FOR 20 years now, most Indians who’ve heard of Abdul Rahman Bukhatir probably think of him as another of those very rich, very eccentric Gulf sheikhs, one particularly sold on cricket. So sold, in fact, that in 1981 he built himself a stadium in Sharjah, paid generous sums to have the world’s best cricket players come and play for him and in 2001, for a diversion if nothing else, put together his own sports channel as well.
Think about it. He could now watch replays of tournaments he organised, on a channel he ran, in the pavilion of a stadium he owned. It wasn’t cricket, it was a bloomin’ fairy tale.
Yet, tempting as it may be to take it at face value, the story is only half accurate. Bukhatir’s passion for cricket — ‘‘I first played the game in 1964 at the age of eight,’’ he told The Sunday Express, ‘‘I was then living in Karachi’’ — doesn’t come in the way of business savvy.
Bukhatir is chairman of the Cricketers’ Benefit Fund Series (CBFS), which has been hosting one-day internationals (ODIs) in Sharjah since 1984 and Tangiers, Morocco, more recently.
Pertinently, he is also chairman of Bukhatir Investments Limited, a business conglomerate with an annual turnover, he says, of ‘‘$ 1 billion’’ and with interests in real estate, shopping malls, automobiles, real estate, infotech — ‘‘We are the biggest IT company in the UAE, local dealers for Hewlett Packard.’’
In the immediate context, Bukhatir is chairman of Taj Television, the company that runs Ten Sports and which has just had its exclusive rights to the Indo-Pakistani cricket series handed over to Doordarshan (DD) by court order. In short, he’s just been milked.
Life was decidedly simpler back in 1981. That was when Bukhatir invited unofficial Indian and Pakistani teams — one lead by Sunil Gavaskar, the other by Javed Miandad — to play exhibition matches in Sharjah. He had smelt opportunity in the entertainment-starved south Asian diaspora in the UAE. Bukhatir certainly knew his market. Aside from memories of Karachi, he was and is fluent in Hindi, a legacy of many visits to Mumbai (‘‘I love the city’’).
In 1984, Sharjah saw its first official ODI. Test cricket arrived in January 2002, with the West Indies playing Pakistan. In the aftermath of 9/11, the team from the Carribean had refused to travel to Pakistan and the matches were moved to neutral Sharjah. Bukhatir’s dream had outgrown his imagination.
In the intervening period, there had been nightmares too. For 20 years, Sharjah saw magical cricket, Miandad’s last ball six in 1986, Sachin Tendulkar’s masterful centuries in 1998. It feted movie stars and socialites. Disturbingly, the stadium was also the haunt of Dawood Ibrahim — and never far away from the rumours about illegal betting syndicates.
When the match-fixing scandal broke in 2000, CBFS found itself in the line of fire.
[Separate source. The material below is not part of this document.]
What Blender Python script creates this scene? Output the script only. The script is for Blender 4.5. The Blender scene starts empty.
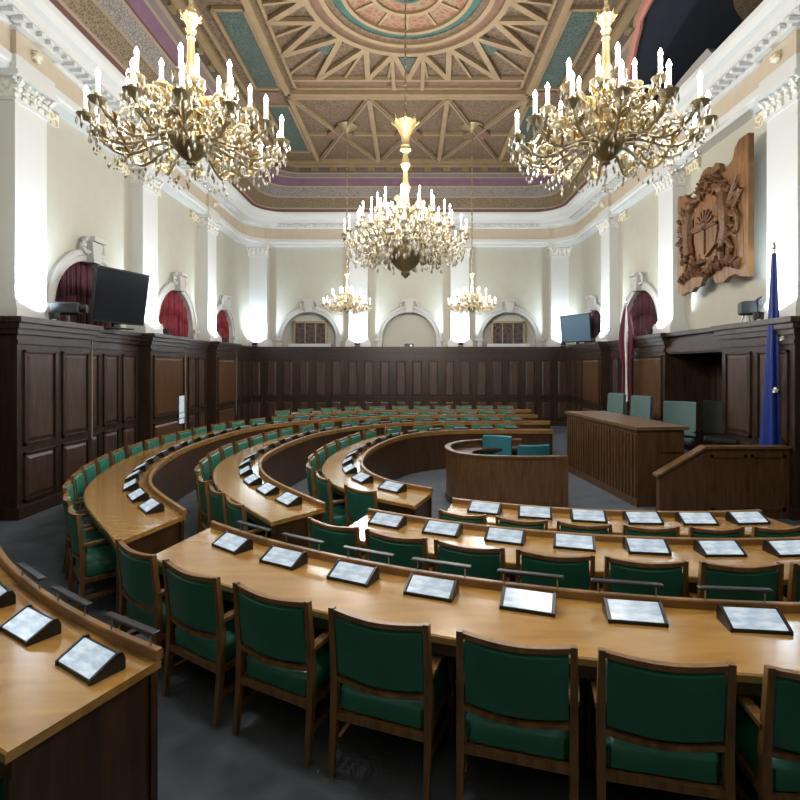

In 2001, the Indian authorities imposed a three-year ban on the national team playing at ‘‘non-regular’’ venues such as Singapore or Toronto — or, of course, Sharjah. Without Indian participation, Bukhatir’s cricket empire was wounded, his plans to replicate the ‘‘offshore’’ experiment in Tangiers crippled.
The year 2004 was supposed to be Bukhatir’s moment of redressal. The India-Pakistan series was meant to give Ten Sports the impetus to take on the Big Daddy of sportscasting, ESPN-Star Sports. Plans may have gone awry but there’re still two lighthouses on the horizon.
One, on March 31, the Indian boycott of Sharjah ends. Starting April 1, Sourav Ganguly’s team should be free to play wherever the CBFS caravan takes it.
Two, the construction of the Dubai Sports City has begun this year. When completed in 2008, the five million square metre complex will be about the most impressive permanent sports facility this side of the Suez: four stadia, one covered stadium, villas for 60,000 residents, a golf course designed by Ernie Els, Manchester United’s first football school outside Europe.
Not bad for a somewhat crazy sheikh.